Exhibit 5.1
Billstein, Monson & Small PLLC
3860 Avenue B, Suite C
Billings, MT 59102
www.bmslawmt.com
(406) 656-6551
December 14, 2021
FIRST INTERSTATE BANCSYSTEM, INC.
401 North 31st Street
Billings, Montana 59101
Ladies and Gentlemen:
We have served as special counsel for FIRST INTERSTATE BANCSYSTEM, INC. (“FIBK”) in the State of Montana (the “State”) in connection with FIBK’s Registration Statement on Form S-4 (the “Registration Statement”) filed with the Securities and Exchange Commission under the Securities Act of 1933, as amended (the “Securities Act”), relating to the registration by FIBK of shares of common stock of FIBK, par value $0.01 per share (the “Shares”), to be issued in connection with the merger of GREAT WESTERN BANCORP, INC. (“GWB”) with and into FIBK pursuant to the term of the Agreement and Plan of Merger dated as of September 15, 2021, by and between FIBK and GWB (the “Merger Agreement”).
We have examined originals or copies, certified or otherwise identified to our satisfaction, of such documents, corporate records, certificates and other instruments, and have conducted such other investigations of fact and law, as we have deemed necessary or advisable for the purpose of rendering this opinion.

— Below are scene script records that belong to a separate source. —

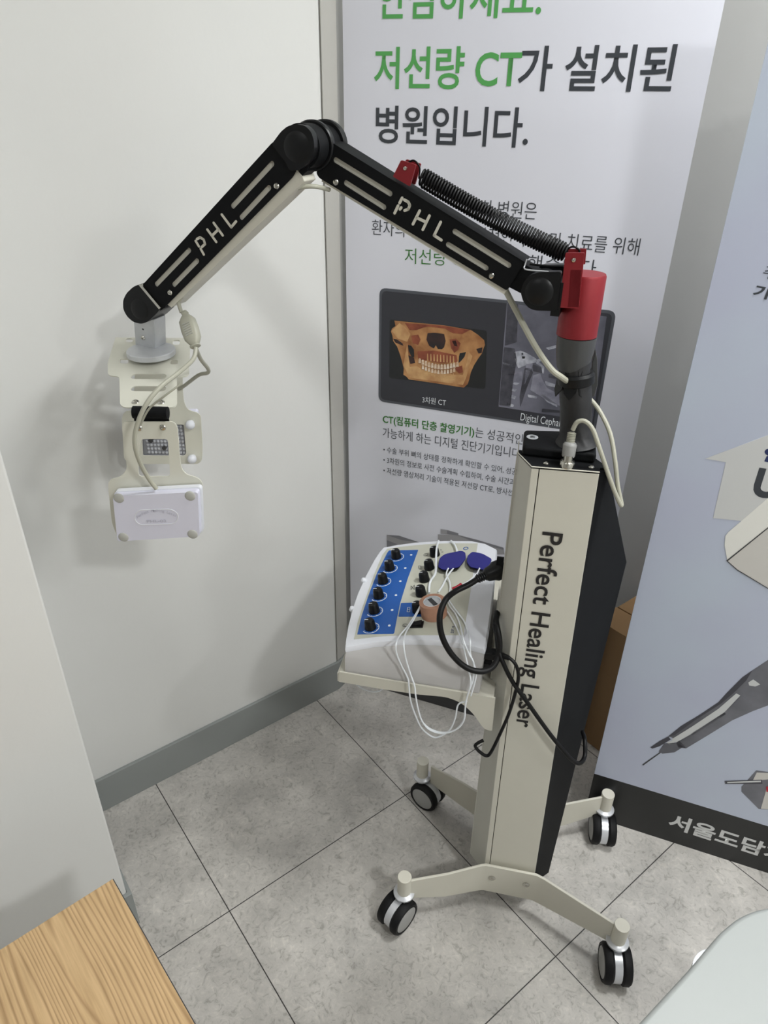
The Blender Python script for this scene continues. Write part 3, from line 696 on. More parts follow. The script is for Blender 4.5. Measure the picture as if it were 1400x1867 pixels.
# ---------------- lower arm (from the post up to the elbow)
DA, DB = 0.985, 0.938
FA = Frame(AN*DA, -AD, ZU); FBm = Frame(AN*DB, -AD, ZU)     # outward normal points to the room
assert FA.n @ AN < 0
def off_poly(pts, d):       # simple helper: keep
    return pts
def arm(fr, outline, rad, slots, slot_r, screws, strokes, sw, body, name, thick, lower=None):
    q = fr.qs(outline); holes = [capsule(fr.q(*a), fr.q(*b), slot_r) for a, b in slots]
    bo = fr.plate(name, [fr.qs(body)], thick-0.006, M['cream'], mc, off=-0.004, label='cream inner channel of the arm', bevel=0.0015)
    cov = fr.plate('cover_plate', [rpoly(q, rad)]+holes, 0.0025, M['black'], bo, off=0.0)
    screws_at([fr.P(*fr.q(*px), 0.0) for px in screws], fr.n, 0.0042, bo)
    L = MB()
    for st in strokes:
        pts = [fr.P(*fr.q(*p), 0.0004) for p in st]
        for a_, b_ in zip(pts[:-1], pts[1:]):
            qa = ((a_-fr.o)@fr.e1, (a_-fr.o)@fr.e2); qb = ((b_-fr.o)@fr.e1, (b_-fr.o)@fr.e2)
            L.prism([fr.P(x, y, -0.0010) for x, y in capsule(qa, qb, sw, 6)], fr.n*0.0014)
    L.build('lettering', M['cream'], bo, 'cut-out letters PHL')
    # black top cover
    return bo
c3 = lambda x, y: (560+x/3.5, 230+y/3.5)
armA = arm(FA, [(603, 258.6), (957, 478), (924, 530), (581, 324), (576, 314)], [0.002, 0.002, 0.003, 0.004, 0.004],
           [((611.7, 292), (710.6, 352.9)), ((630.6, 333.7), (699.4, 377.7)), ((829, 422.3), (927, 483.7)), ((817, 446.3), (885.7, 488.6))], 0.0037,
           [(612, 332), (896, 503)],
           [[c3(558, 555), c3(580, 508)], [c3(590, 490), c3(606, 458)], [c3(620, 470), c3(645, 484), c3(655, 505), c3(645, 530), c3(622, 538)], [c3(600, 520), c3(592, 530)],
            [c3(675, 625), c3(718, 540)], [c3(738, 660), c3(780, 572)], [c3(700, 585), c3(758, 612)],
            [c3(852, 612), c3(810, 697), c3(856, 727)]], 0.0019,
           [(606, 264), (950, 478), (918, 538), (584, 331)], 'lower_arm', 0.045)
def topcover(fr, a, b, w, par, D0=0.0):
    A = fr.P(*fr.q(*a), 0.0); B = fr.P(*fr.q(*b), 0.0); d = (B-A)/np.linalg.norm(B-A); up = np.cross(fr.n, d); up /= np.linalg.norm(up)
    if up[2] < 0: up = -up
    MB().prism([A-up*0.0025, B-up*0.0025, B, A], -fr.n*w).build('top_cover', M['black'], par, bevel=0.0008)
    # rear cover plate
    return A, B, d, up
A0, A1, dA, uA = topcover(FA, (603, 258.6), (957, 478), 0.046, armA)
MB().prism([A0-fr_*0 - FA.n*0.044 for fr_ in (0,)]+[A1-FA.n*0.044, A1-FA.n*0.044-uA*0.044, A0-FA.n*0.044-uA*0.044], -FA.n*0.0025).build('rear_plate', M['black'], armA)

# ---------------- upper arm (from the elbow down to the head)
c1 = lambda x, y: (180+x/3.043, 200+y/3.043)
armB = arm(FBm, [(497, 259), (540, 310), (533, 323), (300, 560), (262, 517)], [0.003, 0.003, 0.003, 0.002, 0.002],
           [((424, 375.8), (495.5, 298.6)), ((439.6, 396.5), (489.9, 342.3)), ((284.5, 518.8), (344.3, 456.3)), ((316.4, 519.4), (359, 475.4))], 0.0036,
           [(504, 339), (310, 533.5)],
           [[c1(583, 803), c1(566, 772)], [c1(556, 758), c1(538, 728)], [c1(545, 718), c1(562, 708), c1(582, 720), c1(590, 745), c1(572, 762)],
            [c1(652, 733), c1(603, 665)], [c1(688, 697), c1(638, 628)], [c1(628, 700), c1(665, 663)],
            [c1(683, 582), c1(735, 652), c1(762, 620)]], 0.0018,
           [(500, 268), (548, 320), (552, 331), (310, 562), (302, 556), (268, 516)], 'upper_arm', 0.045)
B0, B1, dB, uB = topcover(FBm, (497, 259), (262, 517), 0.046, armB)
c0_ = -FBm.n*0.044
MB().prism([B0+c0_, B1+c0_, B1+c0_-uB*0.044, B0+c0_-uB*0.044], -FBm.n*0.0025).build('rear_plate', M['black'], armB)

# ---------------- elbow
FE = Frame(AN*(DB-0.006), -AD, ZU)
cap_e = [(495, 263), (512, 240), (524, 230), (540, 226), (556, 229), (567, 240), (572, 255), (573, 272), (568, 290), (556, 302), (546, 310), (528, 312), (520, 295)]
el = FE.plate('elbow_joint', [rpoly(FE.qs(cap_e), 0.004)], 0.014, M['plastic_black'], mc, bevel=0.003)
ec = FE.P(*FE.q(541, 268), 0)
MB().sphere(ec-FE.n*0.004, 0.0235, FE.n, 0.28, 32, 0, 90).build('joint_cap', M['plastic_black'], el)
e2 = AP(543, 268, DB)
MB().rings([(0.0275, 0.008), (0.0275, 0.040)], e2, AN, 40).build('joint_drum', M['black'], el)
MB().rings([(0.0300, 0.043), (0.0315, 0.045), (0.0315, 0.052), (0.0290, 0.054)], e2, AN, 40).build('joint_drum', M['plastic_black'], el)
MB().rings([(0.0260, 0.050), (0.0260, 0.088)], e2, AN, 40).build('joint_drum', M['black'], el)
MB().rings([(0.0300, 0.088), (0.0320, 0.090), (0.0320, 0.098), (0.024, 0.103), (0.0001, 0.106)], e2, AN, 40).build('joint_cap', M['plastic_black'], el)
nk = MB(); ca_ = e2+AN*0.070; 
nk.prism([ca_+uA*0.020-FA.n*-0.016, ca_-uA*0.022-FA.n*-0.016, A0-uA*0.042-AN*-0.006+dA*0.006, A0-uA*0.002-AN*-0.006+dA*0.006], AN*0.034)
nk.build('joint_neck', M['black'], el)
wr = MB()
wr.tube([AP(574, 248, DB+0.02), AP(590, 270, DB+0.03), AP(596, 262, DB+0.045), AP(597, 255, DB+0.05), AP(585, 236, DB+0.05), AP(568, 226, DB+0.048)], 0.0009, 6, 6)
wr.build('retaining_clip', M['collar'], el)
MB().prism([AP(x, y, DB+0.004) for x, y in ((541, 318), (557, 298), (562, 300), (560, 312), (545, 326))], AN*0.03).build('joint_bracket', M['black'], el)

# ---------------- knuckle beside the post
FK = Frame(AN*(DA-0.022), -AD, ZU)
ck = lambda x, y: (880+x/5.833, 430+y/5.833)
ear = [ck(838, 382), ck(600, 385), ck(500, 420), ck(430, 500), ck(402, 600), ck(430, 700), ck(490, 770), ck(560, 795), ck(790, 800)]
kn = FK.plate('post_joint', [rpoly(FK.qs(ear), 0.004)], 0.012, M['plastic_black'], mc, bevel=0.0015)
kc = FK.P(*FK.q(*ck(600, 595)), 0)
MB().sphere(kc-FK.n*0.003, 0.0205, FK.n, 0.35, 32, 0, 90).build('joint_cap', M['plastic_black'], kn)
MB().rings([(0.021, 0.012), (0.021, 0.062)], kc, AN, 36).build('joint_drum', M['black'], kn)
FK2 = Frame(AN*(DA+0.032), -AD, ZU)
FK2.plate('joint_ear', [rpoly([(a_, b_) for a_, b_ in FK.qs(ear)], 0.004)], 0.012, M['plastic_black'], kn)
MB().box(np.array([rc[0], rc[1], 1.29])+AD*0.030+AN*-0.004, (0.012, 0.074, 0.044), AD, AN).build('joint_bracket', M['plastic_black'], kn)
nk = MB()
kk = kc+AN*0.022
nk.prism([kk+uA*0.016, kk-uA*0.018, A1-uA*0.040-dA*0.004-AN*-0.006, A1-uA*0.004-dA*0.004-AN*-0.006], AN*0.034)
nk.build('joint_neck', M['black'], kn)
MB().tube([AP(*ck(470, 250), DA-0.004), AP(*ck(445, 320), DA-0.004), AP(*ck(440, 340), DA-0.008), AP(*ck(480, 362), DA-0.014), AP(*ck(700, 382), DA-0.018)], 0.0010, 6, 6).build('retaining_clip', M['alu'], kn)
MB().tube([AP(*ck(500, 300), DA+0.008), AP(*ck(700, 322), DA+0.008), AP(*ck(860, 325), DA+0.008)], 0.0016, 6, 6).build('retaining_clip', M['plastic_black'], kn)

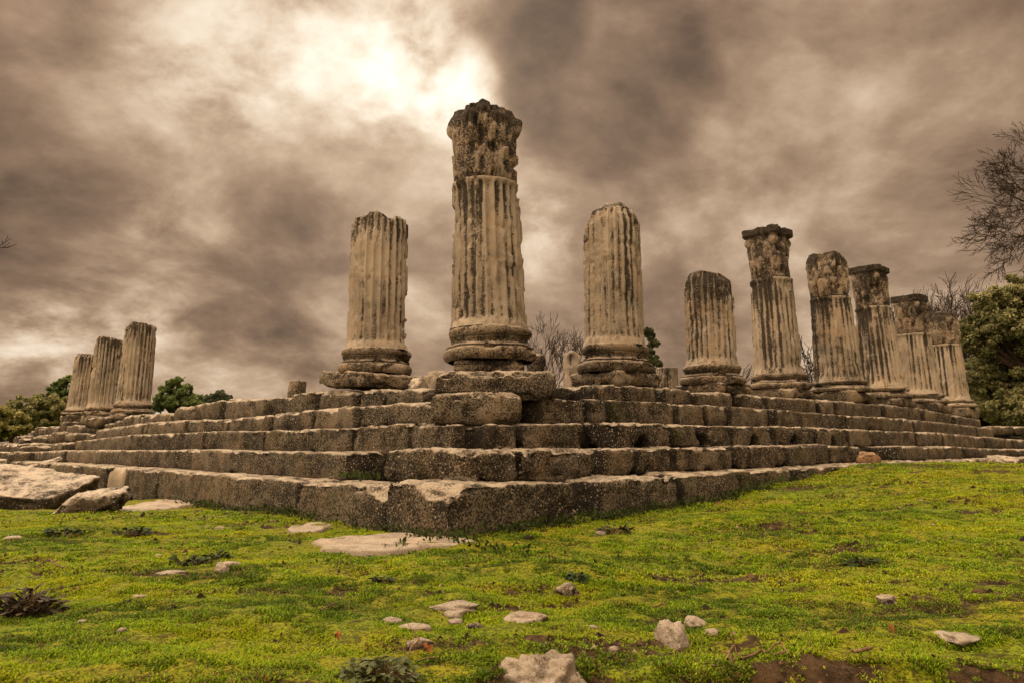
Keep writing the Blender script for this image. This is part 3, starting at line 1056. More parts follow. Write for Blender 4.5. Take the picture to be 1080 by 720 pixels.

In rendering this opinion, we have assumed: (i) all documents submitted to us as originals are authentic and complete, (ii) all documents submitted to us as copies conform to authentic, complete originals, (iii) that all signatures on all documents we reviewed are genuine, (iii) that all documents submitted as originals are authentic, (iv) all natural persons executing documents had and have the legal capacity to do so, (v) all statements in certificates of public officials and officers of FIBK that we reviewed were and are accurate, and (vi) all representations made by FIBK as to the matters of fact in the documents that we reviewed were and are accurate.
Based upon the foregoing, we are of the opinion that the Shares have been duly authorized and the Shares, when issued and delivered in accordance with the terms and conditions of the Merger Agreement, will be validly issued, fully paid and non-assessable.
As to matters of law, we limit our opinion to the laws of the State of Montana and the laws of the United States of America, and our opinions are limited to the facts and laws in existence on the date of this opinion and at no subsequent time.
We consent to the filing of this opinion as an exhibit to the Registration Statement and further consent to the reference to our name under the caption “Legal Matters” in the joint proxy statement/prospectus, which is a part of the Registration Statement. In giving this consent, we do not admit that we are in the category of persons whose consent is required under Section 7 of the Securities Act.